>> Begin RECORDED DATA
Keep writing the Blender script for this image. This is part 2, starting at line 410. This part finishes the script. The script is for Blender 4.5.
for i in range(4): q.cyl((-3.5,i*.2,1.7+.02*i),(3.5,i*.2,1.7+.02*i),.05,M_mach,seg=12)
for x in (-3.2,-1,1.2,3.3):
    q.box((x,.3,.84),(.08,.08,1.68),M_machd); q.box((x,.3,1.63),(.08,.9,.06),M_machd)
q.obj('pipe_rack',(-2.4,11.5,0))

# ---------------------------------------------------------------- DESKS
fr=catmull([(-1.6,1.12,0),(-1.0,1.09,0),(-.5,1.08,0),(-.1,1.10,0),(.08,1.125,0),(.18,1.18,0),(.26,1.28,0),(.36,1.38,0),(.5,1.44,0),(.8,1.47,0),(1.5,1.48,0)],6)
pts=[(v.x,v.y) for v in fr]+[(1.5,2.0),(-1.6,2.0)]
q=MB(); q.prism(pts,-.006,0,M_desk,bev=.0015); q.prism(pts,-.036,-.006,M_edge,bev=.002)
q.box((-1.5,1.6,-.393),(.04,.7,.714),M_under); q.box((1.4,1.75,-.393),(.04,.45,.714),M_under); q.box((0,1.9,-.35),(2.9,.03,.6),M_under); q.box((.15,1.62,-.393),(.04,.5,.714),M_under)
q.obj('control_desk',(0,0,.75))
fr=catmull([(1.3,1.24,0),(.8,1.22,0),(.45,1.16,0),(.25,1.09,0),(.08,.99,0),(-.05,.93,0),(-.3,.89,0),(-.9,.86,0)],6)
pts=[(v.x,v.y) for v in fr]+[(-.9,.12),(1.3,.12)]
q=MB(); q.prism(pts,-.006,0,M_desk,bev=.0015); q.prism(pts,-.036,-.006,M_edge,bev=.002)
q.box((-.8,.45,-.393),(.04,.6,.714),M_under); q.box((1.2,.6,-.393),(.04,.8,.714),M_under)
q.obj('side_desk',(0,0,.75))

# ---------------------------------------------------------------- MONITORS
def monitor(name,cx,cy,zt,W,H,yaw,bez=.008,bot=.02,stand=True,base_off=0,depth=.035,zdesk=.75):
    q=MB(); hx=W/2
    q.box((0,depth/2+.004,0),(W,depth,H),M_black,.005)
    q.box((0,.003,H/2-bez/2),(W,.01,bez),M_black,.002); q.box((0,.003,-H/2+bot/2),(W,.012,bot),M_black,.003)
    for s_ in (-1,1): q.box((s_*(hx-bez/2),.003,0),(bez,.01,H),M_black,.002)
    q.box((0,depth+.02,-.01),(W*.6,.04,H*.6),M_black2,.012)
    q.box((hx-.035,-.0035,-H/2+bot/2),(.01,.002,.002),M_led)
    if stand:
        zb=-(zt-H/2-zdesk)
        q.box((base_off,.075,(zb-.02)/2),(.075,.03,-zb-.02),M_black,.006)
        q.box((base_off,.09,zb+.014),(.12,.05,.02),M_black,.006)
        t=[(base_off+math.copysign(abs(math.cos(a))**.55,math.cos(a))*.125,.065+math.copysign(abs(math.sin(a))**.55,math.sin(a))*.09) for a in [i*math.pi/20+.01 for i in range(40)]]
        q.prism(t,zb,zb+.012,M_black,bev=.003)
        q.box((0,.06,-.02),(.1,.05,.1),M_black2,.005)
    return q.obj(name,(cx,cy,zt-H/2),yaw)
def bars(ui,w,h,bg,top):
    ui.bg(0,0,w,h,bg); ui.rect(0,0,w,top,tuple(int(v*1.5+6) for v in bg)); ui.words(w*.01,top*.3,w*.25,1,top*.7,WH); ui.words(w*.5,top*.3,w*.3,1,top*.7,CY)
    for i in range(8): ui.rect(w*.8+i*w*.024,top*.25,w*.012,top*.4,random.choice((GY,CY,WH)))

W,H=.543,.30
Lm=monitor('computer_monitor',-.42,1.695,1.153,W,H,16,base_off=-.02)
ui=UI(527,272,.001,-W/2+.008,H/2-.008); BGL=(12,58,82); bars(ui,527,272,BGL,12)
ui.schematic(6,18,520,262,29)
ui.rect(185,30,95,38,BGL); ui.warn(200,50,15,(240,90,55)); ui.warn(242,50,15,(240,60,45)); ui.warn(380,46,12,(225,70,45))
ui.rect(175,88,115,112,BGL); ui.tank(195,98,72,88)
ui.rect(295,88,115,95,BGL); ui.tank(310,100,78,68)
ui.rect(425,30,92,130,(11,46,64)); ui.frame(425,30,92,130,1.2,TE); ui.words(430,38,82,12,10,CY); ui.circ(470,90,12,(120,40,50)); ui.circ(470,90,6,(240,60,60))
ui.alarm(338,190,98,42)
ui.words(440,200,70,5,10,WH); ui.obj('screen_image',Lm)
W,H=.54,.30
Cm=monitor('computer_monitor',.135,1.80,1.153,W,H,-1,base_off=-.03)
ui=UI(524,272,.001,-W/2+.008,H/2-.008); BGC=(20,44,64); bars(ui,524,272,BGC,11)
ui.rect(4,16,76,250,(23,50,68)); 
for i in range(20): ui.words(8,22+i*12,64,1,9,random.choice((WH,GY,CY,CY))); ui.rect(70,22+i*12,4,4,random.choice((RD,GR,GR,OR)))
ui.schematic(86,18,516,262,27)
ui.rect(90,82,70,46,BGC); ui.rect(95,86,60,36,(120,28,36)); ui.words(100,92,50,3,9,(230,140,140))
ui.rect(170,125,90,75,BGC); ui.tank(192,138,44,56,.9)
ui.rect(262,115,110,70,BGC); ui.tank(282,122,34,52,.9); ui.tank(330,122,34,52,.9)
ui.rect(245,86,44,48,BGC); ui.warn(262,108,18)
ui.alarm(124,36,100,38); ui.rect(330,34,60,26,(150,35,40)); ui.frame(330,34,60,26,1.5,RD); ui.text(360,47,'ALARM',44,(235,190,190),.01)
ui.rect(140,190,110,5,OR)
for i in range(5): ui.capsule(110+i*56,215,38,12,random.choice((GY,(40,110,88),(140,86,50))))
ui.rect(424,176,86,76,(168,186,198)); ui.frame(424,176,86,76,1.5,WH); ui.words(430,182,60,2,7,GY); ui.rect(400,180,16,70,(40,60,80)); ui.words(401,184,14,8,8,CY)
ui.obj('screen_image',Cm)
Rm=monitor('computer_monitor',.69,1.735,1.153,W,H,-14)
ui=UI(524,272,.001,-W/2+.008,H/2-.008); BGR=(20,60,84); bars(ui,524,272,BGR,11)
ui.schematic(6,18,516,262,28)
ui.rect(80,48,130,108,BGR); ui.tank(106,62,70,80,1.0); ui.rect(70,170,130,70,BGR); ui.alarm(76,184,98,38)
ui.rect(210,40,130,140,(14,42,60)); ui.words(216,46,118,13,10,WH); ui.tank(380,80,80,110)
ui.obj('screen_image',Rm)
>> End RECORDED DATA
INSTRUCTIONS TO FOLLOW =
Restate, word for word and with nothing added, the lines from the first line of the listing through the one where "q.obj('pipe_rack',(-2.4,11.5,0))" stands.

ANSWER TO THIS PROBLEM =
Keep writing the Blender script for this image. This is part 2, starting at line 410. This part finishes the script. The script is for Blender 4.5.
for i in range(4): q.cyl((-3.5,i*.2,1.7+.02*i),(3.5,i*.2,1.7+.02*i),.05,M_mach,seg=12)
for x in (-3.2,-1,1.2,3.3):
    q.box((x,.3,.84),(.08,.08,1.68),M_machd); q.box((x,.3,1.63),(.08,.9,.06),M_machd)
q.obj('pipe_rack',(-2.4,11.5,0))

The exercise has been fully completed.